■ To do
Repeat only the lines running from the beginning of the material through the line that contains "return Vector(((px-CX)/F*d, d, EYE-(py-HY)/F*d))".

■ ■ ■ ■

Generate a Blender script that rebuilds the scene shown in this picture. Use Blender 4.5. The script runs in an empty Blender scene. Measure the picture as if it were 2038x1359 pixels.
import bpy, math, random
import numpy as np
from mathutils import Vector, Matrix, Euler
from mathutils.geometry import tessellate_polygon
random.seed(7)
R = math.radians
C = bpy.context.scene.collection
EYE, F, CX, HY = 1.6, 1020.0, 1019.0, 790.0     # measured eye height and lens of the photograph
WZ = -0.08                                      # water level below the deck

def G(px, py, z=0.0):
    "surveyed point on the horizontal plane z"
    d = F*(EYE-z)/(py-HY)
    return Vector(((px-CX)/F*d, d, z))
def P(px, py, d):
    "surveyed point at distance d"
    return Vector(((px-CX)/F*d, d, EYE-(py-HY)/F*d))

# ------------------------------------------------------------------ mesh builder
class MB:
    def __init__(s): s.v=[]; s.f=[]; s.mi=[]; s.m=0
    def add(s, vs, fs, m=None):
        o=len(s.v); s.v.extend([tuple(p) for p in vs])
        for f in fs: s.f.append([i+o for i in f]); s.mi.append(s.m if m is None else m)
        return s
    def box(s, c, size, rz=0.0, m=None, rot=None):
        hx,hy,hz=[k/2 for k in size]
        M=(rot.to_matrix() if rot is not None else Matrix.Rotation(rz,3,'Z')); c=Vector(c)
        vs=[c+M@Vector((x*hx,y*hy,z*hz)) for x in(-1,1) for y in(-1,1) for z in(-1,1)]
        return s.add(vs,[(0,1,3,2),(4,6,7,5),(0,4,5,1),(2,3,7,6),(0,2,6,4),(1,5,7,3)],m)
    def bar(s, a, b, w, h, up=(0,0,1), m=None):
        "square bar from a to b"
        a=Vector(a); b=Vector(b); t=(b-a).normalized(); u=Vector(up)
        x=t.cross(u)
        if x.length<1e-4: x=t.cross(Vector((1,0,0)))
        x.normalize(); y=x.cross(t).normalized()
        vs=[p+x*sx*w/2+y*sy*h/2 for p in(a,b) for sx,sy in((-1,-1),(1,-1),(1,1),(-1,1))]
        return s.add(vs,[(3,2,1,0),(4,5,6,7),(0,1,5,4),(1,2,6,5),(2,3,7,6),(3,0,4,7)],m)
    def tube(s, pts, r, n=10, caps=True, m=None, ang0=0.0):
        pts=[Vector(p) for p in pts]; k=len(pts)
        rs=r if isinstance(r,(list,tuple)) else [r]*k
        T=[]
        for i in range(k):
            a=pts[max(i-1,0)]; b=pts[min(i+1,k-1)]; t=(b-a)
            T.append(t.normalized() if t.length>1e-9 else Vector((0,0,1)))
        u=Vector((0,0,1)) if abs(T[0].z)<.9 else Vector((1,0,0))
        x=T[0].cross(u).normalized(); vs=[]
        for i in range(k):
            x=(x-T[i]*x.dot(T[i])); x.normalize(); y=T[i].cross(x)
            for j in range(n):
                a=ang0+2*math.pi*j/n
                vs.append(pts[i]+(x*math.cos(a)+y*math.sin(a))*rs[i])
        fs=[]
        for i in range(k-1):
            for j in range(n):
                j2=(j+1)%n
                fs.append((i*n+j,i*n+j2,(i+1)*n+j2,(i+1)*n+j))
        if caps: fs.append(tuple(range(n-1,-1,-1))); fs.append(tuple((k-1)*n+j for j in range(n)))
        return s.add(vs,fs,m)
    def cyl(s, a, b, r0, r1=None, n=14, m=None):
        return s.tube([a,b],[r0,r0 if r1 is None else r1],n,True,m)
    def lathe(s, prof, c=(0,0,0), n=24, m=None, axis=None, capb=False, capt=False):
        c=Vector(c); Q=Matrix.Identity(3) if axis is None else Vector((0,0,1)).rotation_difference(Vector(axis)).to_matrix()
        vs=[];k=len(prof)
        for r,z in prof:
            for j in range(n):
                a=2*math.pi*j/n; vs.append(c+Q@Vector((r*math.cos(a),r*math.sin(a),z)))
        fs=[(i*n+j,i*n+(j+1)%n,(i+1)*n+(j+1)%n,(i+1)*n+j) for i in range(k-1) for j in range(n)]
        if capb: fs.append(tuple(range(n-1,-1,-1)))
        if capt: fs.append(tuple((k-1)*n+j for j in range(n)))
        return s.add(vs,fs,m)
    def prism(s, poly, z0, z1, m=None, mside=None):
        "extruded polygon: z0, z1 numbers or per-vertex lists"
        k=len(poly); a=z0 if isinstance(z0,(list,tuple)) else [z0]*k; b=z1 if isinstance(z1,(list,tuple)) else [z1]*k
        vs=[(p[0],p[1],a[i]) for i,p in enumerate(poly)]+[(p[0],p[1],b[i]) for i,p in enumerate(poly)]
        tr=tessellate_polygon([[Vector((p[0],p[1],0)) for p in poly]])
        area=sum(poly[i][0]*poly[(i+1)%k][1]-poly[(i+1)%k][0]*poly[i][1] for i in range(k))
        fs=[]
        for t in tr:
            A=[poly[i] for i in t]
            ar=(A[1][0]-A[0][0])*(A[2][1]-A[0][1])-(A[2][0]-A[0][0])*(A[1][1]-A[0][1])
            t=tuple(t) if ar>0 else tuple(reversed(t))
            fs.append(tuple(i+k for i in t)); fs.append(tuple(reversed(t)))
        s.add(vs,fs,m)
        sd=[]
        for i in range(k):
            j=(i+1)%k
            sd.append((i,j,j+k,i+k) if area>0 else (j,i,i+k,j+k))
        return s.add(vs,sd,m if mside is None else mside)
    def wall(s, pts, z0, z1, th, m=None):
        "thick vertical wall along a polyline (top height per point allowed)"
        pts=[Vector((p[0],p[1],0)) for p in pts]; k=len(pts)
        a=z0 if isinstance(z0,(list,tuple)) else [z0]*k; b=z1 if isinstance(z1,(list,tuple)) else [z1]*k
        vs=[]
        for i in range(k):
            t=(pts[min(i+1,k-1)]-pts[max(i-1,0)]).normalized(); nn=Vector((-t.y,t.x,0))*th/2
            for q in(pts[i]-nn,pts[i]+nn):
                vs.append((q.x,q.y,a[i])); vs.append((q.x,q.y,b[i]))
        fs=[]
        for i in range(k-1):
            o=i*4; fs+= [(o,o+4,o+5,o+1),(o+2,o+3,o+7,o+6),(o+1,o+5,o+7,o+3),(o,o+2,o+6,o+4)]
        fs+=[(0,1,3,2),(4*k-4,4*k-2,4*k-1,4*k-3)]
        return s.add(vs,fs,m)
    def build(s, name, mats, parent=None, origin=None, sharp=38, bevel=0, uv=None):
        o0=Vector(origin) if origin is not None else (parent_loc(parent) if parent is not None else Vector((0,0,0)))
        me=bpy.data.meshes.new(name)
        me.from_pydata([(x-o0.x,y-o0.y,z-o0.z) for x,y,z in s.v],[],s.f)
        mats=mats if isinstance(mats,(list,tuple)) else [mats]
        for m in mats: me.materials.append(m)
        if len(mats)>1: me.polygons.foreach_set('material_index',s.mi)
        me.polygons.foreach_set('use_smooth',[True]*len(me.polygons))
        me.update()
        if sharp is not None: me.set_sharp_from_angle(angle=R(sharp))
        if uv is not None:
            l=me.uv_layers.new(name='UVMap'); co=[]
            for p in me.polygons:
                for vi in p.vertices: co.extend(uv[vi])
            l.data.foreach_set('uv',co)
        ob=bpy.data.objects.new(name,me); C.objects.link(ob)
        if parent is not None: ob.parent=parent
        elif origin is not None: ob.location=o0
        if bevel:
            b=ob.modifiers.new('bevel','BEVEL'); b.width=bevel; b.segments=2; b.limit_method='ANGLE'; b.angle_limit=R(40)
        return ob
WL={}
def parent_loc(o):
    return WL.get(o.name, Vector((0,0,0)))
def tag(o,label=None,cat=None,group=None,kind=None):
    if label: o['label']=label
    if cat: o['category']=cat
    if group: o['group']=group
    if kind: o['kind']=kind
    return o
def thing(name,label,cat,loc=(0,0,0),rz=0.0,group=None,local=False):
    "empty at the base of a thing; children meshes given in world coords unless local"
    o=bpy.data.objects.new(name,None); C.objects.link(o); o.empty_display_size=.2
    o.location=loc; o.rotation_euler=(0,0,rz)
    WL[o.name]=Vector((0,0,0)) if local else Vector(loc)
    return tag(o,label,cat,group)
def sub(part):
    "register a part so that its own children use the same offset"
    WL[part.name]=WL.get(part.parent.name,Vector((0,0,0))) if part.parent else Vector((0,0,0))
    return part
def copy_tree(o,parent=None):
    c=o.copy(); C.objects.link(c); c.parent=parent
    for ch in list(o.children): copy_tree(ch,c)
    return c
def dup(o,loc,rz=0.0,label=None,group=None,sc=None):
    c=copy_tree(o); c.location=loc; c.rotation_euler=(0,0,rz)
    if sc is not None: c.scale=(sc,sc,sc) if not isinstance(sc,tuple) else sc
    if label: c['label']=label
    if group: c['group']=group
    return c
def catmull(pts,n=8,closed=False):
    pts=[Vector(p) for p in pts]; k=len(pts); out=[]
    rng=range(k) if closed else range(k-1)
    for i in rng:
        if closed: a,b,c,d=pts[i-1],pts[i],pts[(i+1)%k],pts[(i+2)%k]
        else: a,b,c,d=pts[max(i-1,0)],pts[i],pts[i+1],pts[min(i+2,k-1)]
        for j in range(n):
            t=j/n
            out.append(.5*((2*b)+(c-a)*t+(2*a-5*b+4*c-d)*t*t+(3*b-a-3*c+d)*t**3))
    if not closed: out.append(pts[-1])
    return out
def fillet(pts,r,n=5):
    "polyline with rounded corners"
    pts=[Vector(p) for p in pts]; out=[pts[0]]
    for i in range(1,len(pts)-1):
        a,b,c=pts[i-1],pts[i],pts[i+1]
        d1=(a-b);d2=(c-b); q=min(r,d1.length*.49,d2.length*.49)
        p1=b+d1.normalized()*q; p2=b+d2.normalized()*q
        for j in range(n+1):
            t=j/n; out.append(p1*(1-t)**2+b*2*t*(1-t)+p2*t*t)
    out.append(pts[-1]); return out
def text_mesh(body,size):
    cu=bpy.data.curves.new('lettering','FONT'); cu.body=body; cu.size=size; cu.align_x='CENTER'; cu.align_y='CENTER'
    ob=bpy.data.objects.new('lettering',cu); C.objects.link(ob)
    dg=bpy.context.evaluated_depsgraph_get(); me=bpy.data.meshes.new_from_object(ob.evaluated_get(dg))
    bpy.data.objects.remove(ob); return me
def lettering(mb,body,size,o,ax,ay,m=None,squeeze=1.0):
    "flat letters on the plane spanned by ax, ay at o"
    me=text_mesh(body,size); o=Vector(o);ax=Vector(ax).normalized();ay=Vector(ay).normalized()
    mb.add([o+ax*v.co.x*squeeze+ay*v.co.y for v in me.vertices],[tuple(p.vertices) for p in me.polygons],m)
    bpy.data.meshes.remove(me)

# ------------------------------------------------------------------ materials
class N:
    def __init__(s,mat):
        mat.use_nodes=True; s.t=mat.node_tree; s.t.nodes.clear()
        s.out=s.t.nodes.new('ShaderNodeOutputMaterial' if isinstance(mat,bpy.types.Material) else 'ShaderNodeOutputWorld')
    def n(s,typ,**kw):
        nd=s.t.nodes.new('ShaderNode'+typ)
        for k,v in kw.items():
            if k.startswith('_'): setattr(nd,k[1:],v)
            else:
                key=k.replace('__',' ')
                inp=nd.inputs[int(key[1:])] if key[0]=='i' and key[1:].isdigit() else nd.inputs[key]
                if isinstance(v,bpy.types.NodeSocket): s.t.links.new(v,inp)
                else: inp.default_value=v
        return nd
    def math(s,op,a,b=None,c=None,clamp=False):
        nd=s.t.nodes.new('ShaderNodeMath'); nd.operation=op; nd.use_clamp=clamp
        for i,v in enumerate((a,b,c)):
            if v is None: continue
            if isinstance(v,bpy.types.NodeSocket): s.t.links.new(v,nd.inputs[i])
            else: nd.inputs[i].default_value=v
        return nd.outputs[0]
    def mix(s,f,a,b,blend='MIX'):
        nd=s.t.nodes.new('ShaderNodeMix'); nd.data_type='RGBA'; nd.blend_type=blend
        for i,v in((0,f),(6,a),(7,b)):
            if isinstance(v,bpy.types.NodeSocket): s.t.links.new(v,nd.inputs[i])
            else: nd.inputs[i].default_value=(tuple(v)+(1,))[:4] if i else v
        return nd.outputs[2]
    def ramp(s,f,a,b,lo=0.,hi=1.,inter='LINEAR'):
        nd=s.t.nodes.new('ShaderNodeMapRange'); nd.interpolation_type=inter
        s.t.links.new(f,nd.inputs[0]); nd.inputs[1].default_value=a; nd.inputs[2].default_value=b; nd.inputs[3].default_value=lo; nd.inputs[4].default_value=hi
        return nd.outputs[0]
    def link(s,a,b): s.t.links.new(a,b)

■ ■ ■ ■

■ Exercise answer
Generate a Blender script that rebuilds the scene shown in this picture. Use Blender 4.5. The script runs in an empty Blender scene. Measure the picture as if it were 2038x1359 pixels.
import bpy, math, random
import numpy as np
from mathutils import Vector, Matrix, Euler
from mathutils.geometry import tessellate_polygon
random.seed(7)
R = math.radians
C = bpy.context.scene.collection
EYE, F, CX, HY = 1.6, 1020.0, 1019.0, 790.0     # measured eye height and lens of the photograph
WZ = -0.08                                      # water level below the deck

def G(px, py, z=0.0):
    "surveyed point on the horizontal plane z"
    d = F*(EYE-z)/(py-HY)
    return Vector(((px-CX)/F*d, d, z))
def P(px, py, d):
    "surveyed point at distance d"
    return Vector(((px-CX)/F*d, d, EYE-(py-HY)/F*d))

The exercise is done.